Annie Dillard Revisited

Fifteen years ago my prof (later mentor, Dr. Reg Grant) assigned for his class to read Annie Dillard's Pulitzer-winning Pilgrim at Tinker Creek as part of a course in creative writing. (We had to read it and then turn in something that mimicked her style.) And frankly, I could hardly stand the book. I wanted her to get on with something, anything instead of trailing on and on about nature.

Still, the results proved interesting, even if for some students (self included) the work provided only an opportunity for parody.

So this week I gave my students the same assignment. And I re-read Dillard to refresh my memory. (I wanted to be able to catch their allusions, sorting through what they borrowed and what they created.)

To my utter surprise, I loved it! (If only my Auntie Louise were still alive--who once told me she would like to "come back" as a duck, because they have such fun splashing and diving, even on gray, rainy days. I wanted to send her a copy.)

Whereas in the past I had not read enough poets to catch Dillard's veiled references to them, now I understood.
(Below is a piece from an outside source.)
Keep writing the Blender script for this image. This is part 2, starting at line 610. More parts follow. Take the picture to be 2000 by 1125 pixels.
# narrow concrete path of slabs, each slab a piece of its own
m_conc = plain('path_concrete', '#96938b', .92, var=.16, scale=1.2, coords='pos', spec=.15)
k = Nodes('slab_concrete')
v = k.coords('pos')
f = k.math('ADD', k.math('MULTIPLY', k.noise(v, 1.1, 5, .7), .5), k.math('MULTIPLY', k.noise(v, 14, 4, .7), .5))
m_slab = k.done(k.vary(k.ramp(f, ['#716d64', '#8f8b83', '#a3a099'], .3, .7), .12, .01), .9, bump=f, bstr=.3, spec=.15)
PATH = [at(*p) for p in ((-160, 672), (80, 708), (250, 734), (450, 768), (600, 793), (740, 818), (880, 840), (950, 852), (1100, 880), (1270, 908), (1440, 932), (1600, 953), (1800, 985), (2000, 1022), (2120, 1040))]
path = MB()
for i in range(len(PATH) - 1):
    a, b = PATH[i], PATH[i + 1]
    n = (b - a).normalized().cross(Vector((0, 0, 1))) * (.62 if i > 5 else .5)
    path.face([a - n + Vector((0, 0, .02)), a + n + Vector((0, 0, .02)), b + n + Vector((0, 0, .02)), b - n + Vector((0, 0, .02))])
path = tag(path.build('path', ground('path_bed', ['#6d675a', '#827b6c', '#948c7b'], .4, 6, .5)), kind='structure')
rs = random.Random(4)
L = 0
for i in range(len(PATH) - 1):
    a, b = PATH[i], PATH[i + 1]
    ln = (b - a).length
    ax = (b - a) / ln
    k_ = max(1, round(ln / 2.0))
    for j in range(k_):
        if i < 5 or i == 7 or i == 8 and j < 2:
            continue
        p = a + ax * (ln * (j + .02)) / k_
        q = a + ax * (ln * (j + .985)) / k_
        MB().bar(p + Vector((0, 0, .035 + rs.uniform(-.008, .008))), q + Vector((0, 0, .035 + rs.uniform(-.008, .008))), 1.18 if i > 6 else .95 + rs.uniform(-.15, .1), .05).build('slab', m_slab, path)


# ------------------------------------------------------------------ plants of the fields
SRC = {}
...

And whereas in the past I had read too little history even to know what anchoresses were, this time when I found them in her similes, I caught her meaning. The whole experience had the effect of making me glad to have yielded youth to years of learning. Eureka!

As Dillard writes, "'Never lose a holy curiosity,' Einstein said; and so I lift my microscope down from the shelf, spread a drop of duck pond on a glass slide, and try to look spring in the eye."

What the microscope is to her, books are to me. And this week when I lifted one from the shelf and spread open its pages, I found a generous reward for trying again to look Dillard in the eye.